Mas toda a gente pensa logo nos Verdes Anos. Não! É o Canto do Rio. Gosto muito do Canto do Rio. É uma música com muita luz, que o Carlos Paredes dedicou a Tejo: tem aquele azul do rio, tem o branco do Mosteiro dos Jerónimos, tem aquela placidez, aquela tranquilidade do rio ali a banhar os Jerónimos. Era, para mim, talvez psicologicamente, a música com que ele fechava o concerto depois de tocar as peças mais impressionantemente difíceis, aquilo era a calmia. Tudo brilhava com tranquilidade. É, para mim, a música mais feliz do Carlos Paredes.
O programa do centenário, que está em curso com uma maior atividade agora desde o início deste mês, está à altura da importância do Carlos Paredes?

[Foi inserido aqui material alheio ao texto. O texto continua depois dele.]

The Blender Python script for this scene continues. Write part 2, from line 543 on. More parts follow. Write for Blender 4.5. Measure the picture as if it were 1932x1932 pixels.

Acho que sim. Seria terrível da minha parte dizer que não. Está mesmo muito bem, está à altura. É tudo feito com o que se pode e o que não se pode. Aqui percebe-se a nova geração, que em muitas áreas foram influenciados pelo Carlos Paredes. Isso é que é muito interessante. Porque se percebe que o Carlos Paredes lança uma semente, sem ele querer, porque ele até achava que, acabando a vida, a guitarra morreria com ele. Achou que nunca seria tão importante que depois da sua morte se continuasse a falar dele. Por conseguinte, ver tanta gente nova que, de repente, é influenciada pelo Carlos Paredes, dentro das suas áreas musicais, não só na guitarra, mas é interessante, sobretudo nas outras, é por aí que se vê que a memória e a semente ficou. Há coisas muito boas, há músicos muito bons, por exemplo, quando foi a Orquestra Metropolitana: nunca o Carlos Paredes imaginaria ser tocado por uma orquestra como a Orquestra Metropolitana. Portanto, abrem-se caminhos. Isso é muito interessante. E grandes músicos que estão a tocar Paredes.
O que é que há de Carlos Paredes, se é que é possível isolar isso no trabalho da Luísa, quando está a compor e quando está a atuar? Consegue isolar?
Eu consigo, sim. A primeira coisa que eu penso é que gostaria de fazer tudo longe do mundo de Paredes. Agora, não há como, porque tenho dentro de mim a tal banda sonora enquanto se trabalha. Dentro de mim está sempre uma harmonia sonora com a qual me identifico. É uma respiração com a qual me identifico. Portanto, nessa medida, está lá e não há como.
Agora, a minha grande preocupação é distanciar-me. Conseguir fazer qualquer coisa com o mínimo de qualidade, mas longe do som Paredes. Há tendência para cair no som Paredes.
Ou, pelo menos, há tendência, há o risco de os outros olharem e andarem à procura do som Paredes...
Mesmo que não estejam, vão tentar. Tento surpreender de outra maneira. E, claro, demora-se muito mais a trabalhar quando se procura uma coisa dessas. Felizmente, tenho pessoas amigas, músicos com paciência que ouvem e que me fazem a crítica. Rapidamente limo certas coisas. Vai-se andando, vai-se caminhando com isto.